Buffalo’s Old First Ward Shamrock Run has been recognized in the February edition of Destinations Travel and Leisure magazine’s “Your Move” section. – By By ERINN HUTKIN | GateHouse Media

The first race, held in March 1978, attracted roughly 100 runners. Since then, year after year, people kept showing up to run – through rain, through warm spring weather, through snow – to take part in the annual race, which now attracts roughly 4,500 participants and is celebrating its 40th anniversary.

The USA Track & Field-certified course is used by serious runners to qualify for larger races and also as a way for those who simply want to get a little exercise or celebrate St. Pat’s Day in a healthy way by showing up to run in costume or green tutus.

“It’s one of the first races in western New York in the spring… and we are a welcoming environment for everyone,” said Tori Ferraina, executive director of the Old First Ward Community Center, which sponsors the even.
“It’s not a marathon or a half-marathon where people might feel intimidated… The fact that the Shamrock run is what you make of it is very appealing.”

In total, she said the event often attracts close to 6,000 people between runners, local spectators and those who come to cheer their friends while sipping a beer.

The race is timed – since some runners use it as a qualifying race – with results available almost instantly online. Awards are given out at the end based on age groups. And while it has its share of serious athletes, walkers and even those with strollers are welcome.

The race takes place rain or shine – it’s only been rescheduled once during its history because of a crippling blizzard – and the course takes people through the winding streets of one of Buffalo’s historic communities, the Old First Ward neighborhood, that’s close to the waterfront is dotted with grain elevators.

At the finish line, runners and spectators alike are invited to an afterparty under a tent in the community center parking lot with beer and beverages and a menu that includes everything from hot dogs to corned beef sandwiches.

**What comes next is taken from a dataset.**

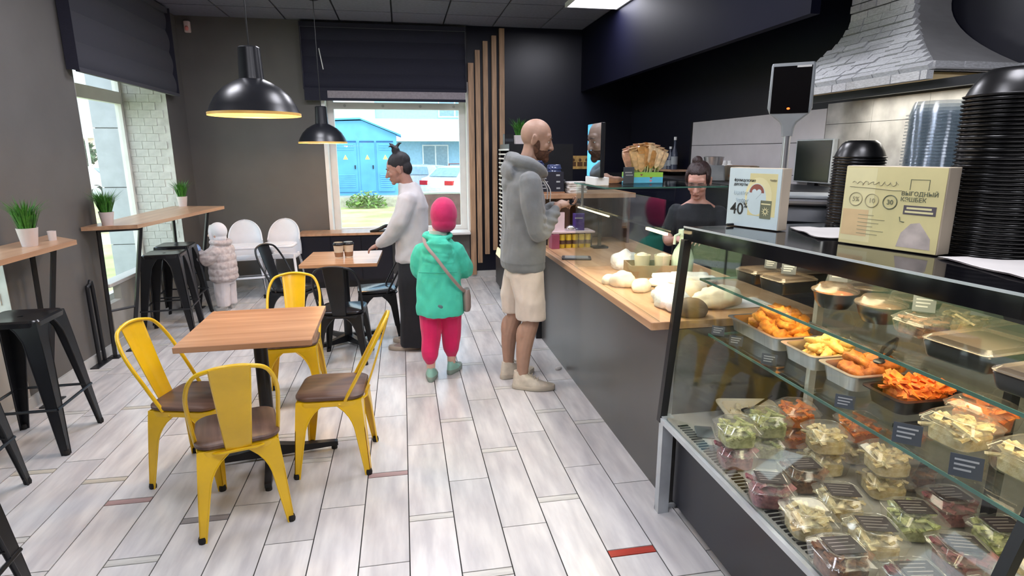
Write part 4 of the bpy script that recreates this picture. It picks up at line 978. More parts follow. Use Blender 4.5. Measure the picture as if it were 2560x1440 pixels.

While runners can register the day of the event, signing up in advance online is recommended, as race shirts are only ordered for the first 4,500 participants.

If early-bird registration numbers are any indication, there should be no shortage of runners this year, which Ferraina said she hoped would be the case in the race’s anniversary year.

She also explained that proceeds from the race go toward a good cause. The race serves as a fundraiser for the community center, which offers a food pantry, a community garden, an artistin-residence program and gym space for community athletic programs.

“It is a fun event in a neighborhood in one of the-up-and coming cities in the nation,” Ferraina said.